They've been nothing but kind to a couple who couldn't be more public with viewpoints that oppose their own.

God bless America, indeed.

A few days ago, I pulled in to the driveway and spotted a flash of something white shoved into our front bushes. I parked the car, walked over and pulled out what was left of a blue-and-white McCain sign crumpled around its mangled metal base.

I looked over at our next-door neighbor's house and saw that his lawn was empty. Then I looked across the street and saw that the McCain signs in both of those yards were gone, too.

"Bad sign," I muttered to myself.

It was one of those moments when I wanted to run from house to house, bang on the doors, and shout, "Sorry! Sorry! Sorry!" I didn't take their signs, but somebody who thinks they share my political beliefs did. I wouldn't have been more embarrassed if the cowards had been my own children.

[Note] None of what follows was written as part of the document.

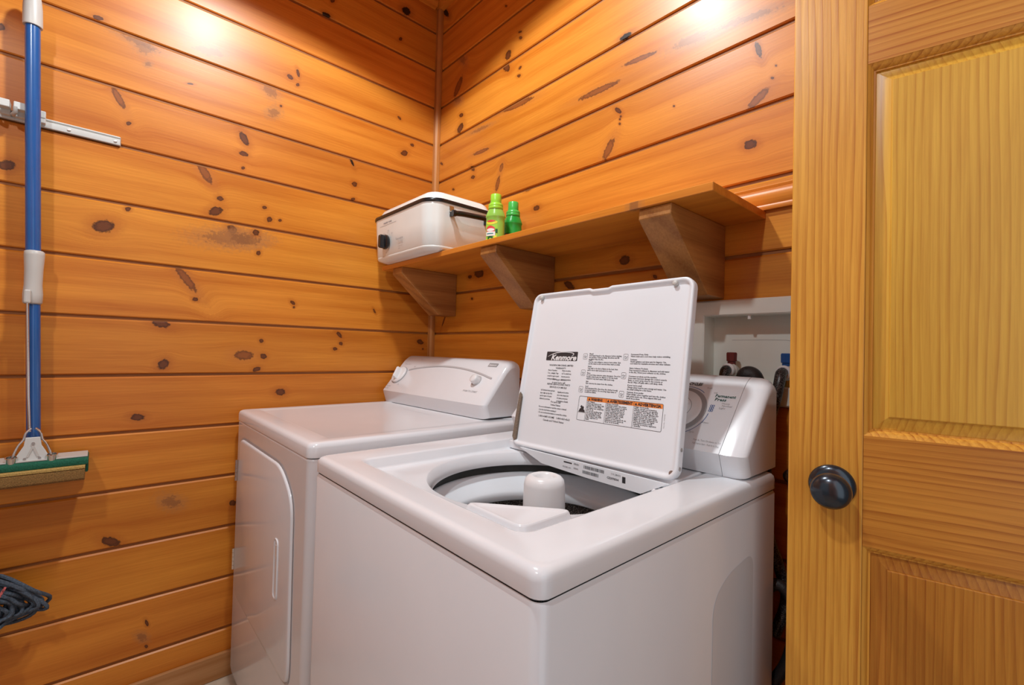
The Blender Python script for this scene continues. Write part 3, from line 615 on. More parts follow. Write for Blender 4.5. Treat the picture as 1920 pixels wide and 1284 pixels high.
while x < 1.238:
    wd = rr.choice((0.0007, 0.0011, 0.0016)); add_rect(mb, pf, x, 0.8815, x + wd, 0.8885); x += wd + rr.choice((0.0008, 0.0013))
add_text(mb, pf, '110.28632', 1.272, 0.895, 0.006); add_text(mb, pf, 'CS2970504', 1.262, 0.885, 0.0065, bold=0.0002); add_rect(mb, pf, 1.301, 0.884, 1.309, 0.897)
mb.build('rating_lettering', BLACK, plate, None)

# open lid, leaning back on its hinges
LF = Frame((0.003, -0.335, 0.8935), (1, 0, 0.012), (-0.019, 0.097, 0.41))
LX0, LX1, LT = 0.938, 1.416, 0.425
def lidring(i, h, notch=0.0):
    pts = rrect(LX0 + i, LX1 - i, i, LT - i, max(0.026 - i, 0.010), 7)
    out = []
    top = [p for p in pts]
    # add the finger notch in the top edge between the two top corners
    res = []
    for k, p in enumerate(pts):
        res.append(p)
        if k == 7:
            for s in (1.36, 1.24, 1.205, 1.195, 1.145, 1.135, 1.10, 1.0):
                res.append((s, LT - i - (notch if 1.14 < s < 1.2 else 0)))
    return [LF(a, b_, h) for a, b_ in res]
mb = MB().loft([lidring(0.004, -0.019), lidring(0.0, -0.016, .004), lidring(0.0, -0.003, .004), lidring(0.0012, 0.0, .004), lidring(0.0045, 0.0012, .004), lidring(0.0085, 0.0, .005), lidring(0.0105, -0.004, .006), lidring(0.013, -0.0055, .006), lidring(0.016, -0.0055, .006)], True, True)
lid = mb.build('lid', LIDW, wm, 50, label='open white lid printed with washing instructions')
for s in (0.968, 1.372):
    MB().lathe([(0.006, -0.004), (0.006, 0.002), (0.0045, 0.0035), (0.001, 0.004)], LF(s, 0.412, 0), LF.n, 16).build('bumper', GREYPL, lid, 60)
for t in (0.062, 0.025):
    MB().lathe([(0.004, 0), (0.004, 0.0015), (0.002, 0.002)], LF(LX1 - 0.0005, t, -0.008), LF.x, 14).build('screw', STEEL, lid, 40)
MB().lathe([(0.006, -0.004), (0.006, 0.0)], LF(1.404, 0.014, 0), LF.n, 14).build('hinge_pin', STEEL, lid, 40)
mb = MB(); rst = [(LX0 + 0.0035, 0.022), (LX0 + 0.004, 0.135), (LX0 + 0.008, 0.142), (LX0 + 0.0135, 0.13), (LX0 + 0.0145, 0.09), (LX0 + 0.016, 0.04), (LX0 + 0.017, 0.018), (LX0 + 0.012, 0.011)]
add_poly(mb, LF, rst, -0.004, 0.0018); mb.build('rust_patch', RUST, lid, None, label='strip of brown rust')
# printing on the lid
LP = Frame(LF(0, 0, -0.0055), LF.x, LF.y)
mb = MB(); add_poly(mb, LP, rrect(1.0165, 1.123, 0.2335, 0.2575, 0.002, 3)); logo = mb.build('logo_block', BLACK, lid, None)
mb = MB(); add_text(mb, LP, 'Kenmore', 1.034, 0.2352, 0.0195, shear=0.25, bold=0.0007, h=0.0007, res=4, fit=0.086)
sw = [(1.0215, 0.2435), (1.030, 0.2475), (1.040, 0.2515), (1.052, 0.2545), (1.066, 0.2562), (1.082, 0.2563), (1.097, 0.2555), (1.1065, 0.2540), (1.1105, 0.2520), (1.1095, 0.2492), (1.1040, 0.2465)]
add_stroke(mb, LP, sw, [0.0004, 0.0012, 0.0018, 0.0020, 0.0018, 0.0014, 0.0013, 0.0018, 0.0026, 0.0020, 0.0006], 0.0007)
mb.build('logo_lettering', PLAST, logo, None)
mb = MB()
TS = 0.0062
def para(x, t, lines, size=TS, align='LEFT', lead=1.22, bold=0.00012, sx=1.0):
    for k, l in enumerate(lines): add_text(mb, LP, l, x, t - k * size * lead, size, align, bold=bold, sx=sx)
para(1.073, 0.2190, ['WASHING MACHINE LIMITED', 'WARRANTY'], align='CENTER')
para(1.030, 0.2055, ['Hours of Operation:', '7 a.m. - midnight, 7 days', 'a week for repair or parts', 'ordering and delivery'], sx=0.62)
para(1.079, 0.2055, ['Heures de service:', 'de 7 h a minuit tous', 'les jours, pour les', 'pieces et reparations'], sx=0.62)
para(1.073, 0.1815, ['For repair service', 'in your home call:'], align='CENTER')
para(1.073, 0.1690, ['REPAIR SERVICE AND PARTS', 'SERVICE A DOMICILE'], align='CENTER')
para(1.014, 0.1520, ['Call Customer Service any hour', 'day or night, any day of the', 'year for repair or for parts', 'delivered to your home'], sx=0.62)
para(1.074, 0.1500, ['Appelez pour le service', 'jour et nuit, chaque jour', 'de l annee, pour pieces', 'et reparations a domicile'], sx=0.62)
para(1.073, 0.1235, ['For parts call:', 'United States'], align='CENTER')
para(1.016, 0.1085, ['For more information read the owner s manual'], 0.0058, sx=0.85)
para(1.016, 0.1010, ['- Sort the load before washing it', '- Do not overload the basket or crowd the clothes'], 0.0058, sx=0.82)
para(1.073, 0.0840, ['1-800-4-MY-HOME   1-800-469-4663'], 0.0070, 'CENTER'); para(1.073, 0.0755, ['Canada and United States'], 0.0068, 'CENTER')
cols = {1.160: [(0.2537, ['Bleach', 'Add liquid bleach to the dispenser before starting', 'the machine. Follow package directions and fill', 'no higher than the line.']),
                (0.2380, ['Soak', 'Use the soak setting to remove heavy stains. Spin', 'out the water at the end and then wash as usual.']),
                (0.2220, ['Wash', 'Turn dial to the kind of fabric in the load, then', 'pull it out to start and push in to stop.']),
                (0.2060, ['Rinse', 'A second rinse removes extra detergent. Use it for', 'heavily soiled loads, for diapers or for the loads', 'washed in very hard water with much soap.']),
                (0.1855, ['Spin', 'Spin removes the water from the clothes.']),
                (0.1735, ['Load', 'Add detergent first, then drop the clothes loosely', 'around the agitator. Do not wrap large items or', 'overfill the basket.'])],
        1.278: [(0.2535, ['Permanent Press, Knits', 'Warm wash and a cool rinse help reduce wrinkling.']),
                (0.2415, ['Delicates', 'Gentle agitation and slow spin for lingerie. Use', 'cool water for washable woolens and other delicate']),
                (0.2215, ['Fabric Softener Products', 'Pour measured softener in dispenser and add water', 'to the line. Never pour softener on the clothes.']),
                (0.2035, ['Consumer products and the machine', 'Some stain removers damage the control console', 'finish, so never spray close to the console or', 'the lid. Wipe off spills with a soft damp cloth.']),
                (0.1830, ['If your load is small', 'Change water level to save energy and water. Use', 'the small setting for a few items.']),
                (0.1675, ['Optional, if you prefer', 'Wash similar colors together and turn the clothes', 'with prints inside out. Close zippers first and', 'check the pockets.'])]}
for cx, L in cols.items():
    for t, lines in L: para(cx, t - 0.0025, lines, 0.0049, sx=0.95, lead=0.93)
mb.build('instruction_lettering', BLACK, lid, None)
for s, t in ((1.148, 0.2465), (1.148, 0.2055), (1.148, 0.1645), (1.265, 0.2465), (1.265, 0.2035), (1.265, 0.1610)):
    mb = MB(); add_stroke(mb, LP, rrect(s - 0.006, s + 0.006, t - 0.0075, t + 0.0065, 0.002, 3), 0.0006, closed=True)
    add_stroke(mb, LP, [(s - 0.004, t - 0.001), (s - 0.001, t + 0.0015), (s + 0.001, t - 0.002), (s + 0.004, t + 0.001)], 0.0012)
    add_stroke(mb, LP, [(s - 0.003, t - 0.004), (s + 0.003, t - 0.004)], 0.001)
    mb.build('pictogram', BLACK, lid, None)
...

Always on the hunt for that kumbaya moment, I do want to point to one bit of good news: In this painfully polarized political season, it appears that bad behavior is a bipartisan endeavor.

I've lost count of the number of readers from both sides who've let me know that someone either stole the signs out of their yards or peeled the stickers right off their bumpers. Doesn't matter what the stickers or signs say. "Obama," "McCain," "Shut up Hippy, "Jesus was a Liberal" - you name it, they steal it.

Whom exactly do these people think they're helping? Those angry McCain fans shouting into video cameras that Obama is a terrorist? Their appalling sound bites now are dogging the McCain campaign. And how about the Internet photo of the people wearing T-shirts calling Sarah Palin the C-word? Whom is that supposed to help? Obama? Really?

And now we've learned that Ohio's secretary of state had to shut down her official Web site temporarily because of hackers

Still, I remain hopeful. I don't know whether my neighbors will replace their signs. What I do know is that they continue to wave whenever they see me, and they do it with smiles.

As signs go, that's a mighty good one.